Tatile çıkmaya hazırlanan AKP ve MHP’li vekiller, zeytin ağaçlarının
idamı niteliğindeki teklifin bir an önce yasalaşmasının gayreti
içinde. Kamuoyunun, sivil toplum örgütlerinin, özellikle ekmeğini
zeytinden çıkaran köylülerin itirazları, görüşleri, eylemleri
görmezden geliniyor. Bir avuç patronun isteği doğrultusunda hazırlanan
düzenleme ile zeytin ağaçları yerinden sökülerek başka alanlara
taşınacak.

Yöredeki termik santrallerin kömür gereksinimini karşılamak için
bereketin, barışın, kardeşliğin simgesi bin yıllık zeytin ağaçları
yerinden edilecek. Yapılan araştırmalara göre, kökünden sökülerek
başka yere dikilen ağaçlar ya kuruyor ya da ürün vermiyor.
Yunanistan, İtalya ve İspanya’da zeytin ağaçlarının hangi amaçla
olursa olsun yerinden sökülmesi yasak. Biz ise yöre halkının geçim
kaynağı, ekonomiye katkısı büyük olan zeytin ağaçları rant uğruna
sökülerek sözüm ona başka yerlere taşınacak. Bu üç ülke hiç düşünemedi
mi ağaçların başka yerlere taşınmasını? Neden yasak getirdiler?
Sorgulayan kimse yok.

Zeytinliklerdeki kömürün elektrik üreten santrallerin 10 yıllık
gereksinimini karşılayacağı hesaplanıyor. Oysa ağaçlar yüz yıllarca
ayakta kalarak ürün vermeyi, bereket saçmayı sürdürecek . 10 yıllık
kömür ihtiyacı için o canım zeytinlikler talan edilecek, derin
çukurlar kazılacak, gözü yaşlı köylü ekmeğinden olacak. Ankara’da
hıçkıra hıçkıra ağlayarak yasanın geri çekilmesini isteyen üretici
haksız mı? Son 19 yılda 9 kez TBMM Genel Kurulu’na getirilen, yoğun
tepkiler üzerine geri çekilen yasa teklifi ile taşınan her zeytin
ağacı için 2 ağaç dikilmesi, zeytinliği maden için kamulaştıran
köylülere kamu arazilerinin 20 yıl kiralanması öngörülüyor. Yasa
teklifinde ne kadar değişiklik yaparsan yap, zeytin ağaçları yerinde
verimli, bolluğun timsalidir. Aslında bu iki değişiklik tepkileri bir
ölçüde dindirme amaçlı. Ne ki bilinçli üretici bunlara
inanmıyor,ağacını savunuyor.

Muğla Büyükşehir Belediyesi’nin hazırladığı rapora göre Milas ve
Yatağan’daki maden sahalarının genişletilmesinden 57 köy etkilenecek,
25 köy doğrudan maden sahası içerisinde kalacak. Yaklaşık 4 bin 255
hektarlık zeytinlik alan zarar görecek. 820 bine yakın zeytin ağacının
yok olacağı öngörülüyor. Bunların yanı sıra 18 bin 762 hektar orman
alanı, 10 bin 490 hektar tarım arazisi ve 1.298 hektarlık doğal sit
alanı olumsuz etkilenecek. Su kaynakları da zarar görecek. Hal böyle
iken iktidar yasayı çıkarmakta kararlı. 10 yıl sonra ne olacak o delik
deşik alanlar, eski halini alabilecek mi.

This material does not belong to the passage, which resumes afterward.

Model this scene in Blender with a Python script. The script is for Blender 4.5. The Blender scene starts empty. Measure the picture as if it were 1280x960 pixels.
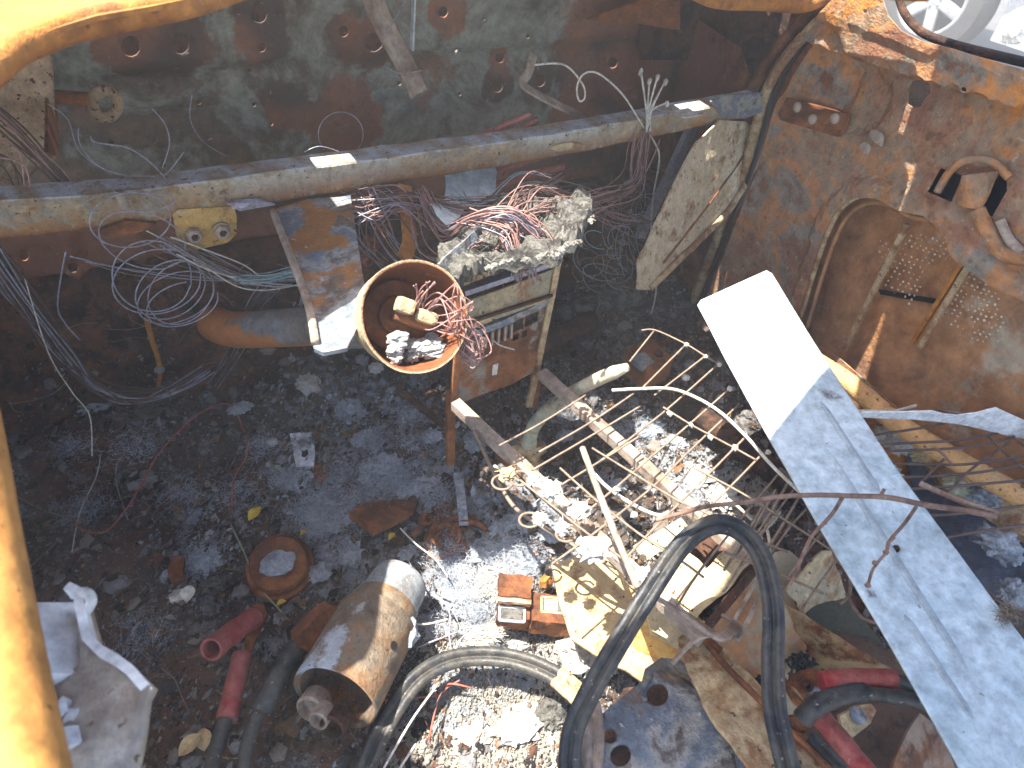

Zeytin sadece bir tarım ürünü değil bir kültürdür. Antik Yunan’da
barışın simgesi, Akdeniz’de yaşamın kendisidir. Bir avuç şirketin
çıkarı için binlerce yıllık tarım kültürü, Türkiye’nin tarımdaki
geleceği, gıda güvenliği göz göre göre yok ediliyor. Büyük emekle
yetiştirdiği zeytinliklerin rant uğruna yok edilmesine göz yaşları ile
isyan eden köylüler ne yapacak şimdi. Kömür karın doyurur mu?
Ekmeğini, aşını yitirecek garibanlar.